→ **What is expected**: Provide again, from the entries below, every line from the one containing "mk('galv_dark', (124, 117, 111), .6, .15, var=.15, scale=5)" through the one containing "mk('shade', (110, 102, 96), .7, var=.15, scale=3)", exactly as written, and no other line.

→ **Data to process**:
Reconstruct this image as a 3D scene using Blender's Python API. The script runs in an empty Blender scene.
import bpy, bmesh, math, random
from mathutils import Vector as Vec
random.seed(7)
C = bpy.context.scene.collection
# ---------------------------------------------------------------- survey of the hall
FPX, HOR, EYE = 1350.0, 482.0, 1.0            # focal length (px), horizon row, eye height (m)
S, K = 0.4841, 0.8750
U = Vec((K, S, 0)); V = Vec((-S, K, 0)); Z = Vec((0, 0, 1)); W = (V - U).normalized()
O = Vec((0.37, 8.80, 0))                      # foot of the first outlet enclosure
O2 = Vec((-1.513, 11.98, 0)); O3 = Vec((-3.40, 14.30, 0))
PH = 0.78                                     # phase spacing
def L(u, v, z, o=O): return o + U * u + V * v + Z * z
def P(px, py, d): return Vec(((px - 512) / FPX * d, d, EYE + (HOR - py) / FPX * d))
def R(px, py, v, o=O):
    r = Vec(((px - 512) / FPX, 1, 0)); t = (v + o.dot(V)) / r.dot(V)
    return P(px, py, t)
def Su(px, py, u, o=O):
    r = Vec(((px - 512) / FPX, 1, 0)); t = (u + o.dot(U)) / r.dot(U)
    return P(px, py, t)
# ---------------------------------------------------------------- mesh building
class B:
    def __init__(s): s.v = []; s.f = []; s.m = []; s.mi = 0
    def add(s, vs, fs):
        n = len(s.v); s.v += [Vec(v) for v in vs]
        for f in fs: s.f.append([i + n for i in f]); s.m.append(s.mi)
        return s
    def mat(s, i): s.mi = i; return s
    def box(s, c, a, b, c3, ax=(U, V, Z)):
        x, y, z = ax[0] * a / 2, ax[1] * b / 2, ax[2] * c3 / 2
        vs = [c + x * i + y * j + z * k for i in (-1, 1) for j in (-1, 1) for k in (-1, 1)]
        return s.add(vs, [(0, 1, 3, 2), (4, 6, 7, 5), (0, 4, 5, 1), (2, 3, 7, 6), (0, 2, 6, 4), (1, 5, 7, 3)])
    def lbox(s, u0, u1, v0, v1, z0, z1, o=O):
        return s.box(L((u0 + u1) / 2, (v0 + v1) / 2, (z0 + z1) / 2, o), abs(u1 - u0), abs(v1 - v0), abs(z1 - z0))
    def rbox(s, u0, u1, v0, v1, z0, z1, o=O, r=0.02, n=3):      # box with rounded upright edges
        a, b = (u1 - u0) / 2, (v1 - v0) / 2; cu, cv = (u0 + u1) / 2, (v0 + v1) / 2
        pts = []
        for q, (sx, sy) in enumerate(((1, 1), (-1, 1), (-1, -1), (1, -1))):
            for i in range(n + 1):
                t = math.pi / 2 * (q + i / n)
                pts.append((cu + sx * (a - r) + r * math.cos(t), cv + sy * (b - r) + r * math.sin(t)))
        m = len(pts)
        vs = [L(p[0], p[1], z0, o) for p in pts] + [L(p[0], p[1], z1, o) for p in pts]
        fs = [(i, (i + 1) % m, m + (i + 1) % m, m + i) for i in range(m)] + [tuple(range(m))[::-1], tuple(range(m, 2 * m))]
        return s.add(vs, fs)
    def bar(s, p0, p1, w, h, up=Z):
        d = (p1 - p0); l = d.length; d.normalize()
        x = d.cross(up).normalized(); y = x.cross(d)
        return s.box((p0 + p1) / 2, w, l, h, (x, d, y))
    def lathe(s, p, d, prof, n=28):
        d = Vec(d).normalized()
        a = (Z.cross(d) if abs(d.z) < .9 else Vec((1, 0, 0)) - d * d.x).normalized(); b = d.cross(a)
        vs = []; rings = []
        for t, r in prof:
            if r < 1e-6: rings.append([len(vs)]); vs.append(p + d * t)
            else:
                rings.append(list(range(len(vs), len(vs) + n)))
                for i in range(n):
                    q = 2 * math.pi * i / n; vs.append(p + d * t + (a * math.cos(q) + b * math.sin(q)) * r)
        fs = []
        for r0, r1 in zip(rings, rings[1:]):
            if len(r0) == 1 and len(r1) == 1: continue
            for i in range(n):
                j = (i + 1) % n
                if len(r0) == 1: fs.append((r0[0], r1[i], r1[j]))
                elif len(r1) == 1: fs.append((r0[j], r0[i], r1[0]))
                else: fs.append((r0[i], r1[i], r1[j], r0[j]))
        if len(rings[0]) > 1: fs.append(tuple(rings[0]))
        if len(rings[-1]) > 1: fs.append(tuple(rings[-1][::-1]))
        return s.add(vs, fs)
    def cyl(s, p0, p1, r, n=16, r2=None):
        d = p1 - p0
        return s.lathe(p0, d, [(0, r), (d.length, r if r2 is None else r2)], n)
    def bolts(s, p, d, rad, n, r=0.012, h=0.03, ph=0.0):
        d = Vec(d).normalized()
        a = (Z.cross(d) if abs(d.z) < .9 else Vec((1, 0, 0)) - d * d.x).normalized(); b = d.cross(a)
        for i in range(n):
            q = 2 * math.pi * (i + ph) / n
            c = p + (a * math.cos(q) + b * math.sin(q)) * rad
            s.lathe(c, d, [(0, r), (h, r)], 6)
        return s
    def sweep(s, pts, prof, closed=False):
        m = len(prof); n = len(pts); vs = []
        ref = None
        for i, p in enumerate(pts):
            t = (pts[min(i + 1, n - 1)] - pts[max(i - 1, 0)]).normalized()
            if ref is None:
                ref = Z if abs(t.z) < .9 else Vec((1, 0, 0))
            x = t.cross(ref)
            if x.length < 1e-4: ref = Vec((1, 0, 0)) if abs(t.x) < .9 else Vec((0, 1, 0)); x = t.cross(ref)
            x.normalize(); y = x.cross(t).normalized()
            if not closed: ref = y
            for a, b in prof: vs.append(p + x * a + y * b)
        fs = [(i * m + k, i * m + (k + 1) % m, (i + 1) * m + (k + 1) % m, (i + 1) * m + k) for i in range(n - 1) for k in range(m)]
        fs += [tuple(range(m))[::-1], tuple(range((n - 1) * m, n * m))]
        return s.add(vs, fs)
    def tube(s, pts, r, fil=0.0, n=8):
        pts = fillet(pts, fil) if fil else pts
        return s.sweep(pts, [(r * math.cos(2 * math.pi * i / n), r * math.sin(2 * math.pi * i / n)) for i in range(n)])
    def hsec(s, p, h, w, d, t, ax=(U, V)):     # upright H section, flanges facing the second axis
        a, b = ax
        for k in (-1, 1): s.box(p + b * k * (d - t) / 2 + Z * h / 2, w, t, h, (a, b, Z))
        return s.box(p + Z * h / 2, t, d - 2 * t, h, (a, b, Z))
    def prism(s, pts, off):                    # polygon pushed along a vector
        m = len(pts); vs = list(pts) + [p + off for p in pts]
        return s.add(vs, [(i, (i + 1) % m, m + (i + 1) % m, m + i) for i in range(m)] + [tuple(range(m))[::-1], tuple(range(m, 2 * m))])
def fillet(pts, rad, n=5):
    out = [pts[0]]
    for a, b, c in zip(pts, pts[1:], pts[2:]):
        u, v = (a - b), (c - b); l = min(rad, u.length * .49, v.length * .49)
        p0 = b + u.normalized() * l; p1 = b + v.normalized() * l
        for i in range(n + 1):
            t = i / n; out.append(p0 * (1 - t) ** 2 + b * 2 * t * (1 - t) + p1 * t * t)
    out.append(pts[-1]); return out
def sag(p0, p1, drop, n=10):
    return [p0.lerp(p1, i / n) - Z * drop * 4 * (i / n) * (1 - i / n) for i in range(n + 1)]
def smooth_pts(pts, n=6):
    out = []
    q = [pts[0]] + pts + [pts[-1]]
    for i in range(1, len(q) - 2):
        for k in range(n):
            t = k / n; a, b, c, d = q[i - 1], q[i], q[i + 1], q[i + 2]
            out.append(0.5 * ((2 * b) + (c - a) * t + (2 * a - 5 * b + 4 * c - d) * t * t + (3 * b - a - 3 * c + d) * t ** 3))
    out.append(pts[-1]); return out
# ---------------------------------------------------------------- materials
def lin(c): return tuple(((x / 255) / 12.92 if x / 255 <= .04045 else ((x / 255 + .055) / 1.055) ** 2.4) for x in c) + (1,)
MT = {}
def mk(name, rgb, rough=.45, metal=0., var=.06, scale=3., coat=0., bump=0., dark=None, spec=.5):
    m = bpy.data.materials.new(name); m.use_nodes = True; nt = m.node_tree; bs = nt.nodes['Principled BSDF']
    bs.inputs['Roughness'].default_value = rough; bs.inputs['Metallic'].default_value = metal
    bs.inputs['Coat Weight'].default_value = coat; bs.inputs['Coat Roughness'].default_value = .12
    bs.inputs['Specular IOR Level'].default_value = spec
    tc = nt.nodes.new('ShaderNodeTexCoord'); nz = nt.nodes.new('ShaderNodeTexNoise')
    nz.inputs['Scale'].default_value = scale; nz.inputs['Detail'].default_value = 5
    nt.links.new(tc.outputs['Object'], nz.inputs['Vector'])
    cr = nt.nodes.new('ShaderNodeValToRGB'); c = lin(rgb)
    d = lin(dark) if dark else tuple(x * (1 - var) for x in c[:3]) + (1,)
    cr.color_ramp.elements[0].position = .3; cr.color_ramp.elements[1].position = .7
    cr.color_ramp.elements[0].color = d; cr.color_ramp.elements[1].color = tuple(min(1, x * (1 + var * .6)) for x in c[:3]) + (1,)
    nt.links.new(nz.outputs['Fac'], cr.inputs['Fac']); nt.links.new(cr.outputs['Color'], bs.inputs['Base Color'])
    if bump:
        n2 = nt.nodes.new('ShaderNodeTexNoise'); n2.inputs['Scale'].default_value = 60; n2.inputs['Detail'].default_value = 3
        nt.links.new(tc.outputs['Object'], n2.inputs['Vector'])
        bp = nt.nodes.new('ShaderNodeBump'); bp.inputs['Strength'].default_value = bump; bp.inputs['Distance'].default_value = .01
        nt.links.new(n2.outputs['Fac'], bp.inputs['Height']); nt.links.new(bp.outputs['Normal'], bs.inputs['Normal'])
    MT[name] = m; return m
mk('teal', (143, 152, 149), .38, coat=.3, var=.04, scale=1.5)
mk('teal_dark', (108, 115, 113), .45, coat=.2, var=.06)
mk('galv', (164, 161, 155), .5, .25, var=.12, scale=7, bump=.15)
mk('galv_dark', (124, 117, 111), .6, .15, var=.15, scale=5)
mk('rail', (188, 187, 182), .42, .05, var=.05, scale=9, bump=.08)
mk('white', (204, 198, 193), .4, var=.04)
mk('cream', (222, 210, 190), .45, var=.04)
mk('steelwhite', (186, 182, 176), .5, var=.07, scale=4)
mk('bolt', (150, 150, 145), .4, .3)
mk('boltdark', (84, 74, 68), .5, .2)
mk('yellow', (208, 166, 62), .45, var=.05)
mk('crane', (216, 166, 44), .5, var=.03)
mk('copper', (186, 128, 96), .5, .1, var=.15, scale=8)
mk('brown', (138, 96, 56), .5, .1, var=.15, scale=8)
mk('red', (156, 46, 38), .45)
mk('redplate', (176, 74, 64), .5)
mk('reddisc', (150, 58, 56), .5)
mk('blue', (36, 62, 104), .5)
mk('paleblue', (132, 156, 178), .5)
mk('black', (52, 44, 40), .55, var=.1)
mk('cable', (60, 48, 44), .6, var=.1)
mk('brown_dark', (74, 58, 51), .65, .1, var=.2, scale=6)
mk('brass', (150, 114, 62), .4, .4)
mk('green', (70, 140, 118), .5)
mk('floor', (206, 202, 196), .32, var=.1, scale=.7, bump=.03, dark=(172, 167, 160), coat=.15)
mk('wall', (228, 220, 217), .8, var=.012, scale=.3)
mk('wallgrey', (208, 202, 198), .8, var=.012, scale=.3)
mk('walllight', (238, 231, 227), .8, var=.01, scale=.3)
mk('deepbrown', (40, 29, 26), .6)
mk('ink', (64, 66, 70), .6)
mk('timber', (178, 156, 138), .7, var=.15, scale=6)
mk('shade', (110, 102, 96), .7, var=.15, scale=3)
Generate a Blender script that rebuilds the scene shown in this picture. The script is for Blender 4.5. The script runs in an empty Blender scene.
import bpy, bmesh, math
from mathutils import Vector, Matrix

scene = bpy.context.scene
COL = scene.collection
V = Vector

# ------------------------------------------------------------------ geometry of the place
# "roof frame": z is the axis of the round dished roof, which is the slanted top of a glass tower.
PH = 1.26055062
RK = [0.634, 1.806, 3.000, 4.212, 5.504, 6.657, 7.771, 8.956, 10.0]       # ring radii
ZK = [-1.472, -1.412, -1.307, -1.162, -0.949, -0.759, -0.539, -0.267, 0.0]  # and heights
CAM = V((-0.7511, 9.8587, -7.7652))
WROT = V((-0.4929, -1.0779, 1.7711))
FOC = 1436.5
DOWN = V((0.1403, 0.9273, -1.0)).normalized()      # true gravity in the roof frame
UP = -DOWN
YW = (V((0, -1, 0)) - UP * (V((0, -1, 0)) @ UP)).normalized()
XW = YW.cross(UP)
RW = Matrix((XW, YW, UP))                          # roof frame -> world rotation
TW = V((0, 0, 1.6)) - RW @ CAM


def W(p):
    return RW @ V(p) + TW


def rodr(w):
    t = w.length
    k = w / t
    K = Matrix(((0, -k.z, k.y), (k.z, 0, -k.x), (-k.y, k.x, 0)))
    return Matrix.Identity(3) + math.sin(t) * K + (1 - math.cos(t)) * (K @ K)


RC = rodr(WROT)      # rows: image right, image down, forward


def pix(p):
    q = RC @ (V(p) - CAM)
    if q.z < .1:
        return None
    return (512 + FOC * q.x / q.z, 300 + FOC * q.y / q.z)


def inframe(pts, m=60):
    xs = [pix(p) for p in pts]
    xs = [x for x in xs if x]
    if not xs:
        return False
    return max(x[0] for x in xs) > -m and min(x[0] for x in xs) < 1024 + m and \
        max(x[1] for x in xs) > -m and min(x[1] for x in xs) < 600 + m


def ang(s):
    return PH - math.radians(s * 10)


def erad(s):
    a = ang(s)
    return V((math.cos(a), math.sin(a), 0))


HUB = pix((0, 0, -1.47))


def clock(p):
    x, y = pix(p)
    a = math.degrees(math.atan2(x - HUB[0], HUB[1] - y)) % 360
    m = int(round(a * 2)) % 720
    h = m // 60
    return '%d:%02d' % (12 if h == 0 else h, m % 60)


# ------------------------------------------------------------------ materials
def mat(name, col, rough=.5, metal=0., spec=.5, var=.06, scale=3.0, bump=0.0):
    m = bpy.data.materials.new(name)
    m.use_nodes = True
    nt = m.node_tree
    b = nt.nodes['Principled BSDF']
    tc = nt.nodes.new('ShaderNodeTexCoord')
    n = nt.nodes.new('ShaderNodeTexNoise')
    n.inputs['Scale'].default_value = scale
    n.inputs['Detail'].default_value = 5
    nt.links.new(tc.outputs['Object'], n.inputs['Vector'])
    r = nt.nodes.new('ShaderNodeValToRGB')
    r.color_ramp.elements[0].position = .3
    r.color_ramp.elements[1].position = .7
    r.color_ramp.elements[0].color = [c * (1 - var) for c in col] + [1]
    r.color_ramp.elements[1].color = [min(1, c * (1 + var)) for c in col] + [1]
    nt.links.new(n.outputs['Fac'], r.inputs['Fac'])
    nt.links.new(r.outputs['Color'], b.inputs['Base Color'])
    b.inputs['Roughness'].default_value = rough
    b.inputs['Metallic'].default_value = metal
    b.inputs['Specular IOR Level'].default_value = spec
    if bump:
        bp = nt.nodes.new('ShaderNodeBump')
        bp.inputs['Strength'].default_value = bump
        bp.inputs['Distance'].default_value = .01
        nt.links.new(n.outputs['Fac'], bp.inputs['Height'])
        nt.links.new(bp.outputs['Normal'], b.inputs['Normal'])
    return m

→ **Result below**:
mk('galv_dark', (124, 117, 111), .6, .15, var=.15, scale=5)
mk('rail', (188, 187, 182), .42, .05, var=.05, scale=9, bump=.08)
mk('white', (204, 198, 193), .4, var=.04)
mk('cream', (222, 210, 190), .45, var=.04)
mk('steelwhite', (186, 182, 176), .5, var=.07, scale=4)
mk('bolt', (150, 150, 145), .4, .3)
mk('boltdark', (84, 74, 68), .5, .2)
mk('yellow', (208, 166, 62), .45, var=.05)
mk('crane', (216, 166, 44), .5, var=.03)
mk('copper', (186, 128, 96), .5, .1, var=.15, scale=8)
mk('brown', (138, 96, 56), .5, .1, var=.15, scale=8)
mk('red', (156, 46, 38), .45)
mk('redplate', (176, 74, 64), .5)
mk('reddisc', (150, 58, 56), .5)
mk('blue', (36, 62, 104), .5)
mk('paleblue', (132, 156, 178), .5)
mk('black', (52, 44, 40), .55, var=.1)
mk('cable', (60, 48, 44), .6, var=.1)
mk('brown_dark', (74, 58, 51), .65, .1, var=.2, scale=6)
mk('brass', (150, 114, 62), .4, .4)
mk('green', (70, 140, 118), .5)
mk('floor', (206, 202, 196), .32, var=.1, scale=.7, bump=.03, dark=(172, 167, 160), coat=.15)
mk('wall', (228, 220, 217), .8, var=.012, scale=.3)
mk('wallgrey', (208, 202, 198), .8, var=.012, scale=.3)
mk('walllight', (238, 231, 227), .8, var=.01, scale=.3)
mk('deepbrown', (40, 29, 26), .6)
mk('ink', (64, 66, 70), .6)
mk('timber', (178, 156, 138), .7, var=.15, scale=6)
mk('shade', (110, 102, 96), .7, var=.15, scale=3)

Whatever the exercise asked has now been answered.